◆ Direction
Your copy should hold exactly the lines from the one containing "Build this scene" to the one containing "from mathutils import Vector, Matrix, Euler", inclusive, with no pictures.

──────── Extracted entries

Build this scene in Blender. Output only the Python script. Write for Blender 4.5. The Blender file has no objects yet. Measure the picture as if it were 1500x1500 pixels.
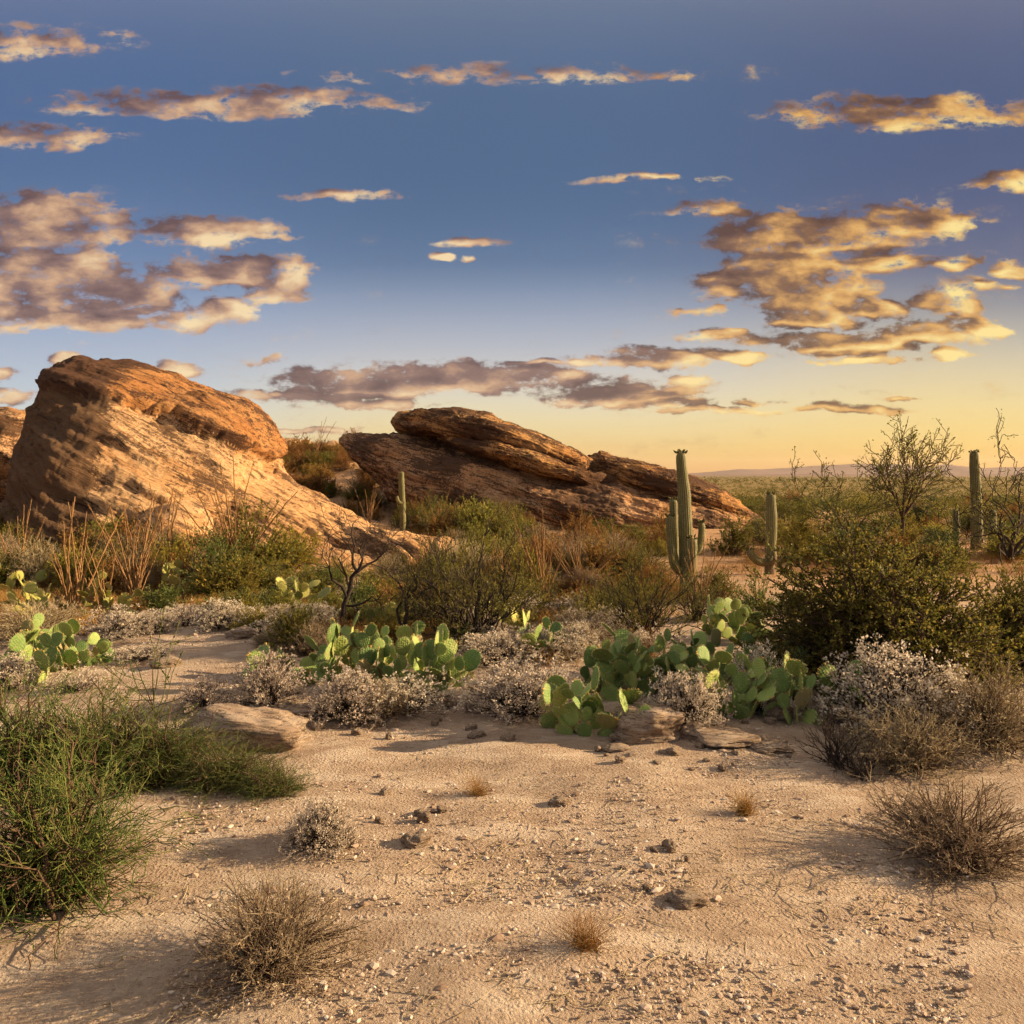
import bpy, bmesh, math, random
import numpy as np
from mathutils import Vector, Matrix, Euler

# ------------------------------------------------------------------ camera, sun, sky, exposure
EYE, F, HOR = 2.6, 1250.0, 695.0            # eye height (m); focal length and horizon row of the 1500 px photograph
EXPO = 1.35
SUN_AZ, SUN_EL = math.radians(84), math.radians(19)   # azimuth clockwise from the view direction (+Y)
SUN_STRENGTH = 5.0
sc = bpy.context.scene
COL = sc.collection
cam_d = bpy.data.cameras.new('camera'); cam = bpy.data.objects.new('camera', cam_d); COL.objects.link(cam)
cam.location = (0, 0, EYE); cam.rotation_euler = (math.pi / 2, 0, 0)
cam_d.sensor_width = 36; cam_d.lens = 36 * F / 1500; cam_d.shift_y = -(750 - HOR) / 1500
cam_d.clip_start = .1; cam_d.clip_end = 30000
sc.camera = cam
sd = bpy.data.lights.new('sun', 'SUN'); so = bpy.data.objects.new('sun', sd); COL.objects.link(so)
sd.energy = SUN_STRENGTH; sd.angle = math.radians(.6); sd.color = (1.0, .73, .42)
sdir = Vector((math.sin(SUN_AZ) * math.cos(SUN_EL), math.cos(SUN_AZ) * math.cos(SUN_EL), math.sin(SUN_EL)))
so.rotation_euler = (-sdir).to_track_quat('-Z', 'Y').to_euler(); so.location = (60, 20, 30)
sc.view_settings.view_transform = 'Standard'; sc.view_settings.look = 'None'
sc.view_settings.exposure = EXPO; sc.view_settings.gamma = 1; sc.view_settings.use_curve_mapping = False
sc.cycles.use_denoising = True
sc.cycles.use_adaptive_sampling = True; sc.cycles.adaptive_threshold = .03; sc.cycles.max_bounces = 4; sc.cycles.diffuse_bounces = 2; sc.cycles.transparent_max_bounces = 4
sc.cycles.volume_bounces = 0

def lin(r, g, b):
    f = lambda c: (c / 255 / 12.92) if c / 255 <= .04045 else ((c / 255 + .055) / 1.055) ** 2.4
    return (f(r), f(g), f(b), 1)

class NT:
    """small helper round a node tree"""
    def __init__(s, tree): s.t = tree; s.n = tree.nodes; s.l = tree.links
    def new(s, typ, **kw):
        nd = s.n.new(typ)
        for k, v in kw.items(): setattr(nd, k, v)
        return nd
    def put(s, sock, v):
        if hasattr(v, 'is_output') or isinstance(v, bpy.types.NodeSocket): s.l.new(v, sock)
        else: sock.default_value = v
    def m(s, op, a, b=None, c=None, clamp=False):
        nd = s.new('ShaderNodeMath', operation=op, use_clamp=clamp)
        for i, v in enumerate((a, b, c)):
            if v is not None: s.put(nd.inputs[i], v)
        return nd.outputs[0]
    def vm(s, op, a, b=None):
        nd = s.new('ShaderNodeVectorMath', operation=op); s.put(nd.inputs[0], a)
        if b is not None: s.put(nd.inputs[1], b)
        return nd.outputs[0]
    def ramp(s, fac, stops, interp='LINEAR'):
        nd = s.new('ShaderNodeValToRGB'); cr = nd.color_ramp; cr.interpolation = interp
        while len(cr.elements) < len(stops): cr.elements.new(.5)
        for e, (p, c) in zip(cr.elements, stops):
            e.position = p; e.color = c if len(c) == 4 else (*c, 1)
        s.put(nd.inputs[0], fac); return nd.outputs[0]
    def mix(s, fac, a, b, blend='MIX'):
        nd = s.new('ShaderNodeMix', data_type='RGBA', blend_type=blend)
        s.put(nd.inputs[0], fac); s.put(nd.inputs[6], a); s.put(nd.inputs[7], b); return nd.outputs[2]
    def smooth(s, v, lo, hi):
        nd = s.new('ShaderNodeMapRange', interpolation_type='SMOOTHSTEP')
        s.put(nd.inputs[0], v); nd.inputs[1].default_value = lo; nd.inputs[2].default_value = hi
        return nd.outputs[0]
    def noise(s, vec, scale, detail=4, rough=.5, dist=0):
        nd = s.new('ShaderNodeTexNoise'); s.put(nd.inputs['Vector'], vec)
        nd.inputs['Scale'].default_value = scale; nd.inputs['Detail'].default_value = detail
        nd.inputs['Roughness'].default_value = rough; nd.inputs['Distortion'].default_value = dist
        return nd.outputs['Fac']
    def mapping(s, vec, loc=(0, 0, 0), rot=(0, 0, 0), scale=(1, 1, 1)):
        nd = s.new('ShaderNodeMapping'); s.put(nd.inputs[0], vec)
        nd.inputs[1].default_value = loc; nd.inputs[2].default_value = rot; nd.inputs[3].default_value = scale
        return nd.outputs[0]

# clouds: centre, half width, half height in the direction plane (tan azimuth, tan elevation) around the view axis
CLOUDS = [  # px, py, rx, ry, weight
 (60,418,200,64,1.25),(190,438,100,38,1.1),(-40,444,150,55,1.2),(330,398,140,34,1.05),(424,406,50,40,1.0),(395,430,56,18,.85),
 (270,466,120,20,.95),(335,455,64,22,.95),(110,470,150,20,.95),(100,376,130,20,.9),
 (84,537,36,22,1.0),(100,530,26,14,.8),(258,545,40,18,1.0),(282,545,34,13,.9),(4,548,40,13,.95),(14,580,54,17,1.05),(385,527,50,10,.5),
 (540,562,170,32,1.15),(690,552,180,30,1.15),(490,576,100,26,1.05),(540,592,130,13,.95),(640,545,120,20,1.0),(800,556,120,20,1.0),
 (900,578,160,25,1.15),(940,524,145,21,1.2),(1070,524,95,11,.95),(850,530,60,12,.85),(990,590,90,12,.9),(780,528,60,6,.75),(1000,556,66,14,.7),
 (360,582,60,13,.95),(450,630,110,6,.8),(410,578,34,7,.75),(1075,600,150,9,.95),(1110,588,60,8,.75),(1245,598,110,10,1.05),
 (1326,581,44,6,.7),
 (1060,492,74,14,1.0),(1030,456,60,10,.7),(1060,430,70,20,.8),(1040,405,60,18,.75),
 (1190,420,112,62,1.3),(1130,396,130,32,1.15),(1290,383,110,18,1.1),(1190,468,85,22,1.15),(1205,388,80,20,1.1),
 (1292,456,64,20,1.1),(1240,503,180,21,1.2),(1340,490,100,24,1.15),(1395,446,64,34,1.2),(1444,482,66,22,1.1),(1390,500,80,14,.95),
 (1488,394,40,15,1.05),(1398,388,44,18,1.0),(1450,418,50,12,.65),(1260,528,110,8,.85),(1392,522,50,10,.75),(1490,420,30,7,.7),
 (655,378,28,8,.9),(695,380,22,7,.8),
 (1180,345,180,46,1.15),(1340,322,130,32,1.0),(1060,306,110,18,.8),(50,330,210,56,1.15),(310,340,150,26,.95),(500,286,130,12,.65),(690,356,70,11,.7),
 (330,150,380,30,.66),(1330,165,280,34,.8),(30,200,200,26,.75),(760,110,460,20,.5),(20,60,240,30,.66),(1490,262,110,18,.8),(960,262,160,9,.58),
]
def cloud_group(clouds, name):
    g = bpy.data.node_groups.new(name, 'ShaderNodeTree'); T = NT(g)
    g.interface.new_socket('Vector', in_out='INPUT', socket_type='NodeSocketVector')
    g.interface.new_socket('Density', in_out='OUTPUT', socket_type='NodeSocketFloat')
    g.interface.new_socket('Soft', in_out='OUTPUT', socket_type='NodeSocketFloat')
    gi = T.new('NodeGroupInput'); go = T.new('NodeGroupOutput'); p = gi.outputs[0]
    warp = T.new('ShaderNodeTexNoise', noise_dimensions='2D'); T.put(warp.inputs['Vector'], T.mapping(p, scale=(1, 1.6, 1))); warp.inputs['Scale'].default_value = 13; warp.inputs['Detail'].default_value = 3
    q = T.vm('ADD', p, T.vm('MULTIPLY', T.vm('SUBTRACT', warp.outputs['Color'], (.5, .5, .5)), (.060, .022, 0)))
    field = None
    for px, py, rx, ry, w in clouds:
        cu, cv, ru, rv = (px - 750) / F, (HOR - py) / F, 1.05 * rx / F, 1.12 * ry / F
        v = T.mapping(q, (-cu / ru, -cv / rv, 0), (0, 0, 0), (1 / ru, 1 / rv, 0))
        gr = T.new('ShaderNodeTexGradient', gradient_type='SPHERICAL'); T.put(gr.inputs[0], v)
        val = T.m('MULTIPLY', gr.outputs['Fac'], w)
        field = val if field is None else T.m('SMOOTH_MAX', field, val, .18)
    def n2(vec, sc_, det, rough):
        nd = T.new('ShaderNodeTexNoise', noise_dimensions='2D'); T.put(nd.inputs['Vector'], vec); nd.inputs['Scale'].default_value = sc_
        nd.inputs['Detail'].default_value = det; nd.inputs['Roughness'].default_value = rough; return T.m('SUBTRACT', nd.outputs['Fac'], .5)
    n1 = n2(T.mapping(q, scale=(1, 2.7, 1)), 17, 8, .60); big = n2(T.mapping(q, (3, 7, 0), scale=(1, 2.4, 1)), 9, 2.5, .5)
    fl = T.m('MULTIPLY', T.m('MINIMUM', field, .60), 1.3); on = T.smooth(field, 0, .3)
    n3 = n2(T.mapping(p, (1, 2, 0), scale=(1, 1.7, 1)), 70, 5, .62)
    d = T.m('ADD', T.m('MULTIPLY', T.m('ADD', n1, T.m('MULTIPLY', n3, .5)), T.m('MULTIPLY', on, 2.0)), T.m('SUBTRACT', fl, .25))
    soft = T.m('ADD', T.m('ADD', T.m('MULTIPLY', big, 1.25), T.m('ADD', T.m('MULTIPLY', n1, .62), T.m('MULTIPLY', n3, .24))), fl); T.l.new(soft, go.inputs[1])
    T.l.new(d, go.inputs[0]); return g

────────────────
──────── Extracted entries

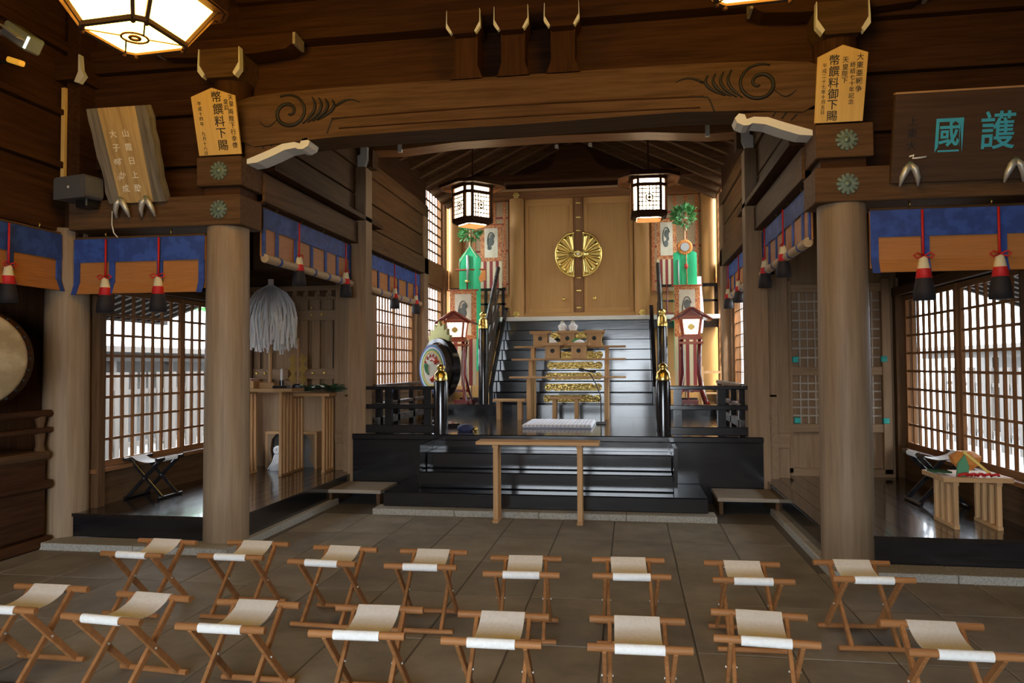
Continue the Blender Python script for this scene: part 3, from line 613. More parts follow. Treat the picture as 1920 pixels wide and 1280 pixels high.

────────────────

◆ Finished task
Build this scene in Blender. Output only the Python script. Write for Blender 4.5. The Blender file has no objects yet. Measure the picture as if it were 1500x1500 pixels.
import bpy, bmesh, math, random
import numpy as np
from mathutils import Vector, Matrix, Euler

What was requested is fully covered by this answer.